Мученический венец принимает на себя вся Русь. Как известно, знаменитое «Слово о погибели земли русской», созданное в первые годы Батыева нашествия и сохранившееся лишь в отрывке, оплакивает красоту родной земли, растоптанную «погаными»: «О, светло светлая и украсно украшена, Земля Руськая! И многыми красотами удивлена еси: озеры многыми удивлена еси, реками и кладязьми местночестьными, горами, крутыми холми, высокыми дубравоми, чистыми польми, дивными зверьми, различными птицами, бещислеными городы великыми, селы дивными, винограды обителными, домы церьковными, и князьми грозными, бояры честными, вельможами многами. Всего еси испольнена земля Руская, о прававерьная вера хрестияньская».[371]
Начинаясь с этого описания, «Слово» достигало, по-видимому, высоты подлинного трагизма, когда шел рассказ о гибели реальных людей. Мученическую смерть принимают князья и их воины, вышедшие на битву с ордами Батыя. Мученический пафос пропитывает речи, вкладываемые в уста современников, в особенности в уста священнослужителей. Так, в Ипатьевской летописи под 1237 г. помещена речь епископа Митрофана перед битвой с ордынцами: «Чада! Не убоимся о прельщеньи от нечестивых, и не приимемь си во ум тленьнаго сего и скороминующего житья, но ономь не скороминующемь житьи попечемься, еже со ангелы житье; аще и град нашь пленьше копиемь возмуть и смерти ны предадуть, аз о том, чада, поручьник есмь, яко венца нетленьнаа от Христа Бога примете».[372] В Лаврентьевской летописи подробно рассказывается о князьях, павших в бою либо захваченных в плен татарами. Основной акцент делается летописцем на приверженности князей православной вере, на их готовности пострадать за нее, принять мученический венец, но не «стратить» души своей. Повествуя о битве на Сити, автор вкладывает в уста погибшего великого князя Юрия молитву: «Господи, …не оправдится пред тобою всяк живый, яко погня враг душю мою».[373] В уста же плененного Василька Константиновича летописец влагает отказ перейти в веру поганых язычников: «О глухое цесарьство оскверньное! Никако же мене не отведете христьянское веры, аще и велми в велице беде есмь. Богу же как ответ дасте, ему же многа душа погубили есте бес правды, их же ради мучити вы имать Бог в бесконечныя векы: истяжет бо Господь душе те, их же есте погубили».[374]В «Повести о разорении Рязани Батыем» рассказывается о гибели князя Феодора Юрьевича от рук «безбожного царя» Батыя и самоубийстве его жены Евпраксии вместе с сыном Иваном, бросившихся с высокого терема от горя. Стержнем повествования является противостояние хана-язычника, требующего тела княгини Евпраксии («лепотою телом красна бе зело»), и христианского князя, думающего не о телесной жизни, а о душевном спасении («Не полезно бо есть нам християном тобе нечестивому царю водити жены свои на блуд. Аще нас приодолееши, то и женами нашими владети начнеши»[375]

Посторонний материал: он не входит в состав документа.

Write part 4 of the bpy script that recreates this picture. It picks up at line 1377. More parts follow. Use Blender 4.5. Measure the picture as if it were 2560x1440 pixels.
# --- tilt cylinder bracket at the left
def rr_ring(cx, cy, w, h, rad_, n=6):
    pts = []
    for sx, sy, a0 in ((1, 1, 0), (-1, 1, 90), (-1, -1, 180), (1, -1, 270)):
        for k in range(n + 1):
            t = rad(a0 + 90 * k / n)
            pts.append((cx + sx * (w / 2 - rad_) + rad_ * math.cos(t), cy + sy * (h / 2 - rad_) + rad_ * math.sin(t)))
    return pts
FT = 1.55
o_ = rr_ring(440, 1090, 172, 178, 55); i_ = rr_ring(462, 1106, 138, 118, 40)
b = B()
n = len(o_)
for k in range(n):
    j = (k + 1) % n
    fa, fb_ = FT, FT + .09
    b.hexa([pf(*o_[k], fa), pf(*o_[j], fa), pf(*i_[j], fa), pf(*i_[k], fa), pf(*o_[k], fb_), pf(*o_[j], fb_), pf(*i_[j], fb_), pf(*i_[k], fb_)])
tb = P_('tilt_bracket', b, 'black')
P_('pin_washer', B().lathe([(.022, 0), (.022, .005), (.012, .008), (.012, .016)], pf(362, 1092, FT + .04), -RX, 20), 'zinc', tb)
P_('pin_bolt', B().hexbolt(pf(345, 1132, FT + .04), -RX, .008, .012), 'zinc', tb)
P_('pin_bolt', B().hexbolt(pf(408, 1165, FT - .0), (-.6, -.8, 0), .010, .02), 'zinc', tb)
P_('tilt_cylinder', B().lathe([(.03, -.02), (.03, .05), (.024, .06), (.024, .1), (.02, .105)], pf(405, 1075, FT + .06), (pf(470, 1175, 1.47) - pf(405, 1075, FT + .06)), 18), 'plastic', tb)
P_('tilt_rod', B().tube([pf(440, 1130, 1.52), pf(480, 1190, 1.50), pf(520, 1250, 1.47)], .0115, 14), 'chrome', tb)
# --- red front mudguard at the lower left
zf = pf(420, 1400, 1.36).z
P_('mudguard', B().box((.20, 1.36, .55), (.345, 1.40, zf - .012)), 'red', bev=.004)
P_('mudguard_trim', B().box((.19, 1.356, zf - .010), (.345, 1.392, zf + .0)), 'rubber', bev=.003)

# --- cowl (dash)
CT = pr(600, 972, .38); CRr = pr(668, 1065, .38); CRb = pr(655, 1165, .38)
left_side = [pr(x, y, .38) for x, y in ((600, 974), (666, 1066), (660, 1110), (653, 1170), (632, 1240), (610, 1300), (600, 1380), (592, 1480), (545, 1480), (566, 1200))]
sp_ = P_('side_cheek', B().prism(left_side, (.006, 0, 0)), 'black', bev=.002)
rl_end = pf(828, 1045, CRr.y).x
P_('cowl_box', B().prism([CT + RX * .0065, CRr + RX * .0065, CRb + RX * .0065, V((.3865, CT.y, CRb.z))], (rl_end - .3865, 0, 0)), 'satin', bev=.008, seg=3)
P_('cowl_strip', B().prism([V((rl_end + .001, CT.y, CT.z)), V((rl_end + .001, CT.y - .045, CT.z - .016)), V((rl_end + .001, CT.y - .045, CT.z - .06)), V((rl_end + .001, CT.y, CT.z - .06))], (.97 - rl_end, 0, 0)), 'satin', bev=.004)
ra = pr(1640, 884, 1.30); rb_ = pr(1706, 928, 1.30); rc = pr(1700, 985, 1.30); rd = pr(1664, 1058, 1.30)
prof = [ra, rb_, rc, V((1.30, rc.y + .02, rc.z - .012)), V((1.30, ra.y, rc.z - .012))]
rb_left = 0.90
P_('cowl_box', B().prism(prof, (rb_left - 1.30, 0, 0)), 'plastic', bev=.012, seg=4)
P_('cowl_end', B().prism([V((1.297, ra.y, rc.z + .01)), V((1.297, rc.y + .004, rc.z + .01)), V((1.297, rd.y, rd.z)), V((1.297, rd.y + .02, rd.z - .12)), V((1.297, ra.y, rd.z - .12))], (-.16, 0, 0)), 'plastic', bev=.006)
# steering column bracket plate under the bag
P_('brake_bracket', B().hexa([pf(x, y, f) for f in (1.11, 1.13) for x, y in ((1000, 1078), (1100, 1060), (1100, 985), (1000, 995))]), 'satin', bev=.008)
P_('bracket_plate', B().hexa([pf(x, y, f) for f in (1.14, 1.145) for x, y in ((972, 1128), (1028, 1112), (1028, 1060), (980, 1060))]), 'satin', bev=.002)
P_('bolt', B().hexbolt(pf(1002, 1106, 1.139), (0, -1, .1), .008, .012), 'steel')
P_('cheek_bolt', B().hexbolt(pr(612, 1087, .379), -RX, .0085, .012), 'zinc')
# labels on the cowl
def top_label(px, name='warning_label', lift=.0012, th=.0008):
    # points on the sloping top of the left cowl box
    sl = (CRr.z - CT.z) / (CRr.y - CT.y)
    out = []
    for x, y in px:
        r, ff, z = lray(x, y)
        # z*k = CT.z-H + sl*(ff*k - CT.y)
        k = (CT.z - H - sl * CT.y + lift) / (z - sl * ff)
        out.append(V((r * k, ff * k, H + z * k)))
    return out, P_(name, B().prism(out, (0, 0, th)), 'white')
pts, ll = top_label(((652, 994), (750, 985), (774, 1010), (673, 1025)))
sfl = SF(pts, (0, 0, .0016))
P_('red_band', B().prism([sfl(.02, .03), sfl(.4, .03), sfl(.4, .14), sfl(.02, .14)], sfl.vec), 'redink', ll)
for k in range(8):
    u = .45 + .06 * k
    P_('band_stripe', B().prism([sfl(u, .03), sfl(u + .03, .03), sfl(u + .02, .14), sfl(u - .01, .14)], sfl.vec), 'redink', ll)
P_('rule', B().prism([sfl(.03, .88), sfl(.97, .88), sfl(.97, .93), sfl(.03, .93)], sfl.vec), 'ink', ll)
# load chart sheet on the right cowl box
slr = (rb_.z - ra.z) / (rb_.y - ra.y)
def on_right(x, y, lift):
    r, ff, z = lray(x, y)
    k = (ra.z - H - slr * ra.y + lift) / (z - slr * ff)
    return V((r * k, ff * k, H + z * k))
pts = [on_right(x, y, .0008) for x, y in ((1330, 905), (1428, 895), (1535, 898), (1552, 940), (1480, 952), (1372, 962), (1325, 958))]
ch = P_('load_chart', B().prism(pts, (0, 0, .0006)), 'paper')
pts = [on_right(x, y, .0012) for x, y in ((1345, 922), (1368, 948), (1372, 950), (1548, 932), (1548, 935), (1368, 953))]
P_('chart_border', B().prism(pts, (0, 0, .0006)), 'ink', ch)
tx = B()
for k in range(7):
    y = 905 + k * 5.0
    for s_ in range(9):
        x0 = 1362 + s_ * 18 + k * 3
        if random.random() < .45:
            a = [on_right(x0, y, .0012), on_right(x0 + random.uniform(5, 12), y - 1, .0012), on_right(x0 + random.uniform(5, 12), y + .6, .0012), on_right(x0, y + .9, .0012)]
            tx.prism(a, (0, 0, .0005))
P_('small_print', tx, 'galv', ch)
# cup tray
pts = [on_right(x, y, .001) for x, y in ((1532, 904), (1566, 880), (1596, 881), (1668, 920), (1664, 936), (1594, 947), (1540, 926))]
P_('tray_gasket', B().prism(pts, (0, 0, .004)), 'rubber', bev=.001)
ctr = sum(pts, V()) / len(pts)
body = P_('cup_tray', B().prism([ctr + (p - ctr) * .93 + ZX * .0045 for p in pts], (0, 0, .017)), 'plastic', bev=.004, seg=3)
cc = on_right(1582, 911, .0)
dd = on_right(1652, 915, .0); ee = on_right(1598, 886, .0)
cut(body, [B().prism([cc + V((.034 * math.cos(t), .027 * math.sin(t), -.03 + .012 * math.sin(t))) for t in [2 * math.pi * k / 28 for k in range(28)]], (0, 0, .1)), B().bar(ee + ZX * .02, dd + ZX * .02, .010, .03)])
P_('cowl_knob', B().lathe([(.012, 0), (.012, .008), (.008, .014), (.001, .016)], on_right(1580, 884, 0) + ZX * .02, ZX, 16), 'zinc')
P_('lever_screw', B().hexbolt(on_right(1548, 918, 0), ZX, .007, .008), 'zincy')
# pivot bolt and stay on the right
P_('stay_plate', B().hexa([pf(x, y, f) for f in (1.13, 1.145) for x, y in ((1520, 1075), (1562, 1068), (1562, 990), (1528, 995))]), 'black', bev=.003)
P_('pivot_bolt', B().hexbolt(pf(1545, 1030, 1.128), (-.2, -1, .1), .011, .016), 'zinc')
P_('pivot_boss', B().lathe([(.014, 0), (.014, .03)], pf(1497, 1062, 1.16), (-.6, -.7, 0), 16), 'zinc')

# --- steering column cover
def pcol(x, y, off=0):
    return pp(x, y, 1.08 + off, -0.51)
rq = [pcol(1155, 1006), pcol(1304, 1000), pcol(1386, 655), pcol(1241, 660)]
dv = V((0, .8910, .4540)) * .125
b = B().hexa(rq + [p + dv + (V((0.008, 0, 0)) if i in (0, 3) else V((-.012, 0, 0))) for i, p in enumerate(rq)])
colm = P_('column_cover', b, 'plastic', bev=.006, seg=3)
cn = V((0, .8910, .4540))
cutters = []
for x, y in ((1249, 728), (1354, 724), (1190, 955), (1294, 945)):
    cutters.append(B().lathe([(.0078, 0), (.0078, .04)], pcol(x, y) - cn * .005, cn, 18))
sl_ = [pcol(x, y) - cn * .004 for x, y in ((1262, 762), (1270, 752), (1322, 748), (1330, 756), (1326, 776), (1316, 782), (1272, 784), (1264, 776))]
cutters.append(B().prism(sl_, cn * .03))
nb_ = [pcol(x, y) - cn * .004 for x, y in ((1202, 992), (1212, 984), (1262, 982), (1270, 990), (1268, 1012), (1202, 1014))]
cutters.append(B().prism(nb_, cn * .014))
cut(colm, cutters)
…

). Эта повесть вскоре после летописной версии была переработана и включена в цикл сказаний об иконе Николы Зарайского. В цикл входили также «Повесть о перенесении иконы Николы из Корсуни», «Похвала роду рязанских князей», родословная священников, служивших у иконы Николы, и два Коломенских чуда иконы. Складывавшийся на протяжении XIV–XVI вв. этот комплекс сказаний совершенно закономерно сместил центр повествования с реальных событий на чудеса иконы Николы Зарайского. Как известно, город Заразк (Зарайск с XVII в.) был назван так в память о княгине Евпраксии, «заразившейся», т. е. убившейся насмерть при падении. Коломенские чудеса связаны уже с перенесением иконы в Коломну (1522 г.) и постройкой каменной стены в Зарайске (1531 г.). В «Повести о Николе Заразском», рассказывавшей о перенесении образа из Херсонеса в 1226 г., особо подчеркивается, что Никола явился священнику Евстафию и изъявил свое желание, чтобы его чудотворный образ был перенесен в Рязанскую землю: «Тамо хощу быти, и чудеса творити, и место прославити».[376] Образ Николы Зарайского стал одним из особо почитаемых и получил широкое распространение на Руси.